This incompetent Government have not only embarrassed the UK at the very start of their conference, that usually does not happen until the speeches but it may well have cost the UK potential investment. After all if they cannot get their own digital security right how will they promote trust in potential investors to the UK.
The government have spent heavily in cyber security justifying the 1.9 billion to entice major investment from Global corporations this fiasco with the conference App will be just the news investors will need not to bother!
This was the announcement in November 2016.
The Chancellor, Philip Hammond formally launched the government’s new National Cyber Security Strategy, costing taxpayers £1.9 billion Stating:
It will set out decisive action to protect the UK economy and the privacy of British citizens, while encouraging industry to up its game to prevent damaging cyber-attacks.
Almost doubling the funding commitments of the first strategy which ran from 2011, the new plan outlines:
how the UK will use automated defences to safeguard citizens and businesses against growing cyber threats support the UK’s growing cyber security industry develop a world-class cyber workforce deter cyber-attacks from criminals and hostile actors.
Cyber security is recognised as one of the greatest threats to business around the world, with the global cost of crimes in cyberspace estimated at $445 billion, according to the World Economic Forum’s 2016 Global Risks Report.
Measures within the new National Cyber Security Strategy to keep the UK’s cyberspace safe are therefore crucial to the future of the UK’s economy.
Outlining how cyber security underpins our daily lives such as through domestic devices in our homes and cars, air traffic control and power grids, the Chancellor reinforced how the threat of attacks invade our privacy and threaten our national security and set out how the government plans to deal with it.
The approach on cyber is a core part of the upcoming Industrial Strategy.
He explained how increasingly vulnerable society is to cyber-attacks thanks to the expanding range of connected devices which are creating more opportunities for exploitation; more demand for training and skills; old legacy IT systems used by many organisations in the UK and the readily available suite of user-friendly hacking tools which means everyone from the living room to the boardroom is exposed to malicious hackers.
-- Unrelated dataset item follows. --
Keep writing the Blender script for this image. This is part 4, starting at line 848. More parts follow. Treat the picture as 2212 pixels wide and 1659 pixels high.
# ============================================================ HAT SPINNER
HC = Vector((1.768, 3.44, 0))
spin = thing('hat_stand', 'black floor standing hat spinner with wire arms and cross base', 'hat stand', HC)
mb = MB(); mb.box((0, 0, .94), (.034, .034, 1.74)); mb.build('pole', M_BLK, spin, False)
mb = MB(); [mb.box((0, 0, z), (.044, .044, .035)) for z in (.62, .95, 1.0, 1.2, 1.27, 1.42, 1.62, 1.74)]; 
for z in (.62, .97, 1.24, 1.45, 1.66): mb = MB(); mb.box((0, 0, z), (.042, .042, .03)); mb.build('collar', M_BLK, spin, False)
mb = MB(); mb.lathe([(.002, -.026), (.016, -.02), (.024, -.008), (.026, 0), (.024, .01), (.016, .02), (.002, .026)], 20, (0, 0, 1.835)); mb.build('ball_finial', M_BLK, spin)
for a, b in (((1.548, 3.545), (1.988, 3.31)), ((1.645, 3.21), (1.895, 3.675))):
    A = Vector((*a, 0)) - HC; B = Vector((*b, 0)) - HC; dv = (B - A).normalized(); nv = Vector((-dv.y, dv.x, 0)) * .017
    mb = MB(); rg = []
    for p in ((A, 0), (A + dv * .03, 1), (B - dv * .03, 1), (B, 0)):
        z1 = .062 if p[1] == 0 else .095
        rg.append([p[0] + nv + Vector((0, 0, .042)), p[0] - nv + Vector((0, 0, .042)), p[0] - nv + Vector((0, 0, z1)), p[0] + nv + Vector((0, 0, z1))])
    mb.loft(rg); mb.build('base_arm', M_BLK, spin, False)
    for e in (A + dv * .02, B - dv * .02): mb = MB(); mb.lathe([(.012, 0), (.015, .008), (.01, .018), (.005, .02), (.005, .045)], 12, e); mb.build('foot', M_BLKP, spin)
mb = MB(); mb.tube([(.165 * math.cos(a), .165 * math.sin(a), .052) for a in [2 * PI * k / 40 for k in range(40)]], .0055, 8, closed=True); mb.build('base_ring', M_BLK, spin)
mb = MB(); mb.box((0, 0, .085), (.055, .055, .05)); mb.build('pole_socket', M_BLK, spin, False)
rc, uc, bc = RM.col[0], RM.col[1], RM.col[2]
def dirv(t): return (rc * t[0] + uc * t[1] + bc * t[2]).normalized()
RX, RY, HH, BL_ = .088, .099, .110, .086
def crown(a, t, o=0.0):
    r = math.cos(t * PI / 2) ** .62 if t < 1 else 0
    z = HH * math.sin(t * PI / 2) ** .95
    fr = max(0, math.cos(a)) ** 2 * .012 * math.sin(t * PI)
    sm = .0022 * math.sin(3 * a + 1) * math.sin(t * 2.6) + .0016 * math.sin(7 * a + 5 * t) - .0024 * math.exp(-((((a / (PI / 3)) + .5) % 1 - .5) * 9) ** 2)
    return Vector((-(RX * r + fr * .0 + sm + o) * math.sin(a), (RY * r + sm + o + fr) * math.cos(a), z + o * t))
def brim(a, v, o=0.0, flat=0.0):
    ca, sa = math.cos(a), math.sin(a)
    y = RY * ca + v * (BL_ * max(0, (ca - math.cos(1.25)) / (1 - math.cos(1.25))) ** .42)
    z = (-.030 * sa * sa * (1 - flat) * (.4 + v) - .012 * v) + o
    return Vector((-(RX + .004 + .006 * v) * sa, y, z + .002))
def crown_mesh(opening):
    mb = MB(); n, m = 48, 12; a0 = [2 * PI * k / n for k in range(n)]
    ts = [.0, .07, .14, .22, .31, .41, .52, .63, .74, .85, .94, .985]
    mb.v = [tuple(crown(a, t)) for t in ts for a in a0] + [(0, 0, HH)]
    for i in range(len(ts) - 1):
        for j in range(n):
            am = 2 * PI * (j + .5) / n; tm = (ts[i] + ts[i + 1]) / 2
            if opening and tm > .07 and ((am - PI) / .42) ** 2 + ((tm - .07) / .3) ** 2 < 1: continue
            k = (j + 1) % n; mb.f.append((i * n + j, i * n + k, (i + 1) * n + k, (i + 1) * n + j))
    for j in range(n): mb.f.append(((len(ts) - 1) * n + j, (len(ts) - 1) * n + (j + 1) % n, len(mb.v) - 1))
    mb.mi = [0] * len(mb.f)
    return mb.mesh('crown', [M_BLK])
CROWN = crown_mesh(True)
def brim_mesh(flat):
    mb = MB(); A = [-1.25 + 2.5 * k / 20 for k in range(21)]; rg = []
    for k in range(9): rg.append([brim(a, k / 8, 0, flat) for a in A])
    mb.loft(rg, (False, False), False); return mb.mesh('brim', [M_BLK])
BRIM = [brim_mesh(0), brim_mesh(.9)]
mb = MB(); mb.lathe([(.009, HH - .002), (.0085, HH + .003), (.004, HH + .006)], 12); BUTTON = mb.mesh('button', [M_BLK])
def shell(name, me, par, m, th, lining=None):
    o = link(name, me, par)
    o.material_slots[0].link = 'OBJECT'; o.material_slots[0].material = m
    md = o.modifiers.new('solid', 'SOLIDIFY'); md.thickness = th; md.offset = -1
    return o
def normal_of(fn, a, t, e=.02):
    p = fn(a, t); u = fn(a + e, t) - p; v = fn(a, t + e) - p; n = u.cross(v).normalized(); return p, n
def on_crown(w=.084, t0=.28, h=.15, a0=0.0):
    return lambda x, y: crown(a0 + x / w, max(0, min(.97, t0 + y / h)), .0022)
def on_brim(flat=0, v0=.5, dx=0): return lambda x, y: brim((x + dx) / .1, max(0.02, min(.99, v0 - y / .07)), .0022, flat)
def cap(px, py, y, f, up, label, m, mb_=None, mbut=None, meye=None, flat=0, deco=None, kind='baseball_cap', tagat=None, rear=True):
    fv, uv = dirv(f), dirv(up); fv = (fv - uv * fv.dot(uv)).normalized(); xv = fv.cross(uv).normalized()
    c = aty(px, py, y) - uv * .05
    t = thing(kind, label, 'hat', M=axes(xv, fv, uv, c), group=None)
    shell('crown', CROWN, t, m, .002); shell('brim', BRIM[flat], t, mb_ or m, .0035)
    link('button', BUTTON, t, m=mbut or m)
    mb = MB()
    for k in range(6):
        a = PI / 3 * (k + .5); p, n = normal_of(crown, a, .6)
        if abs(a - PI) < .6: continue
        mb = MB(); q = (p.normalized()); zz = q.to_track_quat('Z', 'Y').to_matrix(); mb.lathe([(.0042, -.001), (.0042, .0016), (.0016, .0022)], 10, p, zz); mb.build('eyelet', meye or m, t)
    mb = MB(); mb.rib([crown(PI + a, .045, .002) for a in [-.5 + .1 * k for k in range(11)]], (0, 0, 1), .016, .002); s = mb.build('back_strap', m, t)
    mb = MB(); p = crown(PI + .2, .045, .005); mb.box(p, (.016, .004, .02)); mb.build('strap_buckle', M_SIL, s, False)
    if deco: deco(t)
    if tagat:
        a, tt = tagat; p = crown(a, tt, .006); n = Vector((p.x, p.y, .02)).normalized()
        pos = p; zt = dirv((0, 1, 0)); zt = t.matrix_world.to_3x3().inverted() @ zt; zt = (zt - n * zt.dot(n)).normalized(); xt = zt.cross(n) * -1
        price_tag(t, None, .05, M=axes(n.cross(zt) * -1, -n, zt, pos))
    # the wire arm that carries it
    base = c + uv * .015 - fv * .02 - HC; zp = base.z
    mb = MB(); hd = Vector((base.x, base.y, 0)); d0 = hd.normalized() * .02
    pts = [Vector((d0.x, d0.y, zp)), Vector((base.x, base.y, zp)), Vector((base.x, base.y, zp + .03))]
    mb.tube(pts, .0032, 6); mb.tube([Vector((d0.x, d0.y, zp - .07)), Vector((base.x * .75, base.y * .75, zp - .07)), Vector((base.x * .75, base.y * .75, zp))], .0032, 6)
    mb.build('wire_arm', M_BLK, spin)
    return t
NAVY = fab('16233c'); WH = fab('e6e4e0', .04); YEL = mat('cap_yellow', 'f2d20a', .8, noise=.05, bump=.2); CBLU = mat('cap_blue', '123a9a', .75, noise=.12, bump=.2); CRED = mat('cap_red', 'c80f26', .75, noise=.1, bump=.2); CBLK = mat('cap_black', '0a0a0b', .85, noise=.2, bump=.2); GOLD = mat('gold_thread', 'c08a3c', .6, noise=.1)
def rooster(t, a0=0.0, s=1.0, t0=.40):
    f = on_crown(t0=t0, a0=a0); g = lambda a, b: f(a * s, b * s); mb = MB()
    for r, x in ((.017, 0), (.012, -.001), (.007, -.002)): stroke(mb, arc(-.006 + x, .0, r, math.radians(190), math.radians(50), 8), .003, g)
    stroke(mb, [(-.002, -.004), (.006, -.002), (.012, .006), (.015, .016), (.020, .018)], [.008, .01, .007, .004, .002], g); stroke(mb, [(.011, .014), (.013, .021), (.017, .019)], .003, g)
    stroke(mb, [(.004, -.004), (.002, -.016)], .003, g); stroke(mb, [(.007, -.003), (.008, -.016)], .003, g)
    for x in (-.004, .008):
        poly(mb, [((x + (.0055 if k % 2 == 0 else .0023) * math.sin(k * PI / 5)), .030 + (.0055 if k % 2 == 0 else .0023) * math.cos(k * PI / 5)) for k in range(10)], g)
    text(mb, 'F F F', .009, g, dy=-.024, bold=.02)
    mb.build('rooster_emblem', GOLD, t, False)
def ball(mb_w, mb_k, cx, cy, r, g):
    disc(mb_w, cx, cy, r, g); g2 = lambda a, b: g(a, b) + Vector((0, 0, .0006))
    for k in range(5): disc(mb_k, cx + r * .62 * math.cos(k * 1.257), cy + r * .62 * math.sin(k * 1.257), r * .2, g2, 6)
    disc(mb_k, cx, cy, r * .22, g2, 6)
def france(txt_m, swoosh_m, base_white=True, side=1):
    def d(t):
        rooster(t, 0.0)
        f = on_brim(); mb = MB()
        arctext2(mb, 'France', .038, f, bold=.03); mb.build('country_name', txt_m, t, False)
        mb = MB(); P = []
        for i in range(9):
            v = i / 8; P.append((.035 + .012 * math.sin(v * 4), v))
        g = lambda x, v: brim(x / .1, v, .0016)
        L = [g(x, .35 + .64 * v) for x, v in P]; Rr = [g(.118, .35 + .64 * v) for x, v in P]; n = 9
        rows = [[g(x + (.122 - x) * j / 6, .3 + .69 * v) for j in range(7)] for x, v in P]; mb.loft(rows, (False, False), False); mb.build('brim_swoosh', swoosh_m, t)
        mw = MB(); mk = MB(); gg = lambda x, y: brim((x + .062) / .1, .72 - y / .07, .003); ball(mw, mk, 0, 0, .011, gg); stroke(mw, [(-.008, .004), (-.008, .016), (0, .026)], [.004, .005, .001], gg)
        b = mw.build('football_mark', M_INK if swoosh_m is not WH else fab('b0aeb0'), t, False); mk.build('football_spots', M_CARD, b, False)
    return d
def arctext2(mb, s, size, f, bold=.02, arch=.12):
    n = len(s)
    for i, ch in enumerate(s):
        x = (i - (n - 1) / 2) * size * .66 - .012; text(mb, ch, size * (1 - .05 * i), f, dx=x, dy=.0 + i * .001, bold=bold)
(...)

The Chancellor also emphasised the responsibility that CEO’s have to make sure their organisations are secure against cyber-attacks and the additional support government will give industry and wider society through the new National Cyber Security Centre.
Major flaw in the Conservative party conference app.
A major flaw in the Conservatives’ official conference mobile phone application has made the private data of senior party members – including cabinet ministers – accessible to anyone that logged in as that particular conference attendee.
The data of hundreds of attendees to the Tory conference could be viewed by second guessing attendees’ email addresses, with Boris Johnson, Michael Gove, Gavin Williamson and others among those whose personal information – including their phone numbers – was made accessible.
Once logged into the app, users were able to both amend and make the personal details of prominent MPs public. Twitter users claimed Johnson’s picture had been briefly changed to one featuring a pornographic image.
Gove’s picture was changed to Rupert Murdoch, his previous employer at the Times. Anyone could log in as any attendee by providing an email with no password. Many MPs had registered with their public parliamentary email addresses, making it simple for any member of the public to access their mobile number via the app.
The Government can add this to their catalog of fails!